In his latest appearance, Khamenei duly condemned the demonstrators as a “bunch of people bent on destruction” who were supposedly causing havoc simply to “please the president of the US and make him happy”. He added: “Whoever you are, if you are the hirelings of foreign countries and have worked for them, the nation rejects you.”
That was the signal for the regime’s militias to do their worst. One indicator of Khamenei’s intentions is that state television has made no effort to minimise the scale of the bloodshed.
On the contrary, one reporter even appeared at a morgue, surrounded by corpses in body bags, and noted how the “majority of them are ordinary people”.
This was the regime’s propaganda of the deed, designed to spread terror and convince Iranians of the price of dissent.
But it also amounts to a gamble. When Khamenei faced even bigger mass protests in 2009, triggered by a rigged presidential election, the American president of the day was reluctant even to comment on what was happening, let alone intervene with force. Barack Obama would later regret his reticence as the regime crushed that challenge with its customary brutality.
Today, by contrast, Trump is not just talking about the unrest in Iran; he has claimed that if the regime kills protesters, then the US is “locked and loaded” to strike with all its might. Now the moment of decision is coming.

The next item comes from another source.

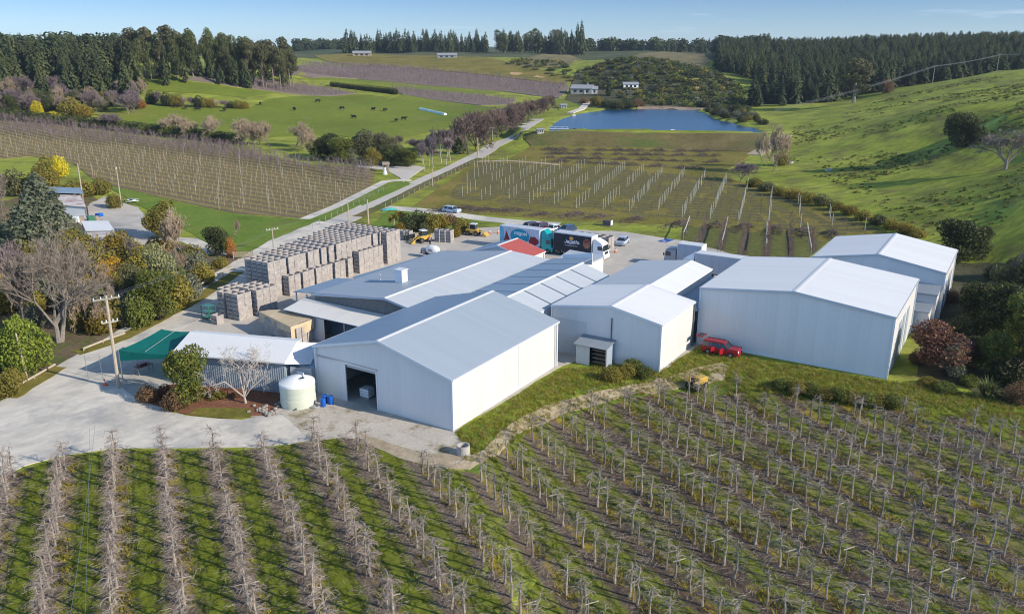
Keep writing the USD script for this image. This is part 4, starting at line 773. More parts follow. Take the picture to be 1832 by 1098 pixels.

People on the streets of Tehran and many other cities have surely been killed in large numbers.
And Khamenei is rolling the dice on Trump’s threat being exposed as an empty bluff. Remarkably, he is taking this risk despite having misjudged Trump twice before.
Last year, Trump gave Iran 60 days to settle the confrontation over its nuclear program, a deadline that Khamenei believed to be fake and meaningless. Yet, on day 61, Israel began bombing.
Khamenei then convinced himself that the US would not join this campaign, whereupon Trump sent B2 stealth bombers to attack Iran’s nuclear installations at Natanz, Fordow and Isfahan.
Having misread Trump twice in less than a year, you might think that Khamenei would be more cautious this time. But apparently not. After all, few ayatollahs are noted for flexible thinking, particularly when they are 86 years old.
In fairness, Khamenei will also be gambling that even if his regime’s brutality does provoke America to intervene, the Islamic Republic will survive anyway.
The recent bloodshed proves two vital propositions. Khamenei is determined to ride out this unrest, just as he has always done in the past.
And the regime’s violent enforcers remain prepared to obey his orders and kill their own people, perhaps genuinely believing that the protesters in the streets are nothing but the “hirelings of foreign countries”.
For as long as both of those factors remain true, the regime’s survival is more likely than not.
Could an American military strike change either? Any US operation might paralyse the command and communications of the Revolutionary Guard, degrading its ability to suppress the unrest, even if its will remains. Perhaps Khamenei himself might be a target.
But until and unless Trump intervenes, all this must be speculative.
For now, Khamenei’s obdurate determination and the regime’s proven willingness to use overwhelming force have strengthened the Islamic Republic’s chances of survival. His gamble could pay off.